The Nationals Brought The Deadball Era Back For A Day, Lose to Steven Matz and the Mets
On Tuesday, the National bats were out in full force as the team hit 5 homers and brought the steroid era back for a game. That was not the case yesterday when Washington was stifled for 6 hits and a runner made it to scoring position just twice in a 2-0 loss to the Mets.
Harper got the day off and Murphy tossed up another multi-hit performance but Steven Matz was everything that Harvey was not and the Nats just could not handle him yesterday. Roark pitched very effectively and made it 7 innings while allowing just 1 earned run – aside from one hiccup on 5/14, Roark has been absolutely phenomenal and is certainly not tipping pitches any more.
I bashed Matt Harvey yesterday and every single one of the points that I made about him still stand. Harvey has shown time and time again that he is mentally weak and that he has a rather selfish attitude, now he’s just not good on top of all of those undesirable traits. I don’t care if Harvey gains a mile back on his fastball, I am not afraid of him and the Nats know how to get to him. I am, however, pretty scared of Steven Matz.

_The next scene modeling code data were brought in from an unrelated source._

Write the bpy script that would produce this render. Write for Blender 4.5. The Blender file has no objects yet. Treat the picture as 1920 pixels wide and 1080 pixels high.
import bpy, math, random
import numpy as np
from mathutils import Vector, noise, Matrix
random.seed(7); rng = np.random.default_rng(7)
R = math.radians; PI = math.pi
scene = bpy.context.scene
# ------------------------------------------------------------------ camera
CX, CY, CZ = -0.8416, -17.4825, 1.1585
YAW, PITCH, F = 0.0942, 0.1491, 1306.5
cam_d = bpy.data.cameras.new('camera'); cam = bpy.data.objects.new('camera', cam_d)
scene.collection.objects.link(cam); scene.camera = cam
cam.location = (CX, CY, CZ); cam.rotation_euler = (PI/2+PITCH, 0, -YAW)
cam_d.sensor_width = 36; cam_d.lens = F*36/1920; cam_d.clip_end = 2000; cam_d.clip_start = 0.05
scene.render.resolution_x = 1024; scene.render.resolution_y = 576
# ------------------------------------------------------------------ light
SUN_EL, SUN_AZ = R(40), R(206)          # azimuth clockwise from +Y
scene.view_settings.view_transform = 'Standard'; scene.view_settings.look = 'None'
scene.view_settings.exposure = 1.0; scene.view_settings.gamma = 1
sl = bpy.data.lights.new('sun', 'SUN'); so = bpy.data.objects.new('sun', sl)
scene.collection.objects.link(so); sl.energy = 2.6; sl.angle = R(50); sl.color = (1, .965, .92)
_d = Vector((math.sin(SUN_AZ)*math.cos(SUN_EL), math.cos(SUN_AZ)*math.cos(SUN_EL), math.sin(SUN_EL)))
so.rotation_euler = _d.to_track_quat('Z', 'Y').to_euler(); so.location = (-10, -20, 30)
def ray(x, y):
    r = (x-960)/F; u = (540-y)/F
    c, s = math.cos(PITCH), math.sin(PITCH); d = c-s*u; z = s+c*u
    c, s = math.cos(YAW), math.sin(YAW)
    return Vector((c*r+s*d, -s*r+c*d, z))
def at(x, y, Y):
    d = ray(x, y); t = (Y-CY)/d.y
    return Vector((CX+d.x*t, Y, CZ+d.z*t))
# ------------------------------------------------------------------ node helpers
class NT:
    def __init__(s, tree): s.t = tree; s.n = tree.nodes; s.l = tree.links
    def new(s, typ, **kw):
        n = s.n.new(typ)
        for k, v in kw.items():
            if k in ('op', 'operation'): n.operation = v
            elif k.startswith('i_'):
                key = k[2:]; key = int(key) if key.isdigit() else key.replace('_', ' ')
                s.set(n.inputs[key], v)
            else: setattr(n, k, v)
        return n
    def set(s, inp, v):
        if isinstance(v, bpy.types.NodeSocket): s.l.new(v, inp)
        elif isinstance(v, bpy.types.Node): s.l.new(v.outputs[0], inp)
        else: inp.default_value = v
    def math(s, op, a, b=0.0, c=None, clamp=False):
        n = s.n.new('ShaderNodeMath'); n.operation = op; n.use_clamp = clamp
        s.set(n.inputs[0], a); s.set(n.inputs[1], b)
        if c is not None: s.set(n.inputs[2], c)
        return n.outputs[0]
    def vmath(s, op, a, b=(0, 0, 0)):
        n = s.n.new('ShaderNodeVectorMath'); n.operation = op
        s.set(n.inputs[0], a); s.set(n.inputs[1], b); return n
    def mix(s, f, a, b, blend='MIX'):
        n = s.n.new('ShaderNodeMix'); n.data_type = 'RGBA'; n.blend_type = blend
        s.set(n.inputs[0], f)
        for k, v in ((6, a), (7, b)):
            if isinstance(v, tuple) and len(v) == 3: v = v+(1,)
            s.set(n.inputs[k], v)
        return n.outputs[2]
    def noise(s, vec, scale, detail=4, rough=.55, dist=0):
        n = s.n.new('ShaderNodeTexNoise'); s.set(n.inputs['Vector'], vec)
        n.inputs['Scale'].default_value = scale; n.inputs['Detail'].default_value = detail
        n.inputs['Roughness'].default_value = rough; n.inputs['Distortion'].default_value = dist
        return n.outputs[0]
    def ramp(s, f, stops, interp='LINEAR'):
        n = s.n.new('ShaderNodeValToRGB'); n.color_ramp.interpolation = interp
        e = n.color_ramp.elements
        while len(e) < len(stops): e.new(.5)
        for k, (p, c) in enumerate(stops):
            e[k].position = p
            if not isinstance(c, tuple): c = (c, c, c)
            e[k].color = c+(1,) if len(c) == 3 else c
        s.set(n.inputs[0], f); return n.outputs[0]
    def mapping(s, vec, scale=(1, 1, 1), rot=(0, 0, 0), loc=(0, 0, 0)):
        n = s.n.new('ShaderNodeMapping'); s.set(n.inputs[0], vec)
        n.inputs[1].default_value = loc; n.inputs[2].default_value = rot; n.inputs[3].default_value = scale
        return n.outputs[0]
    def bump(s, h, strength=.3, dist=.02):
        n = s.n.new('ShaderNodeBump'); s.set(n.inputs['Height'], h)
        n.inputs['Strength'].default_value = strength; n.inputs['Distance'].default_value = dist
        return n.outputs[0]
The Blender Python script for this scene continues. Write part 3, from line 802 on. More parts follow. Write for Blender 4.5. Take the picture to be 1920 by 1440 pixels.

Matz, a rookie, had a 2.27 ERA in 6 MLB starts last year, a 2.25 career ERA in the minors, and a 2.36 ERA thus far this year. More amazingly, Matz had a pretty rough first outing of the season but, since then, he has allowed just 6 earned runs in 48 innings (1.13 ERA). The Mets do have great pitching but its some combination of deGrom, Syndergaard, and Matz rather than deGrom, Syndergaard, and Harvey. At the same time, it will be very interesting to see how Matz performs in the later half of the season once fatigue starts to set in and teams start seeing him and getting more comfortable with him. Matz has never thrown more than 140 innings in a season and, while he looks like an ace now, we should learn a lot from his 2nd half performances. There isn’t too much more to say about yesterday’s game. Do I particularly love the fact that Dusty hit Michael A Taylor and his .235 OBP first and Jayson Werth (.292 OBP) second? Not at all but yesterday’s lineup certainly won’t become a permanent thing and the duo did collect a third of the team’s total hits. We’ve got a pretty important home series against the Cardinals up now where the Nats will try to hold on to their division lead on New York.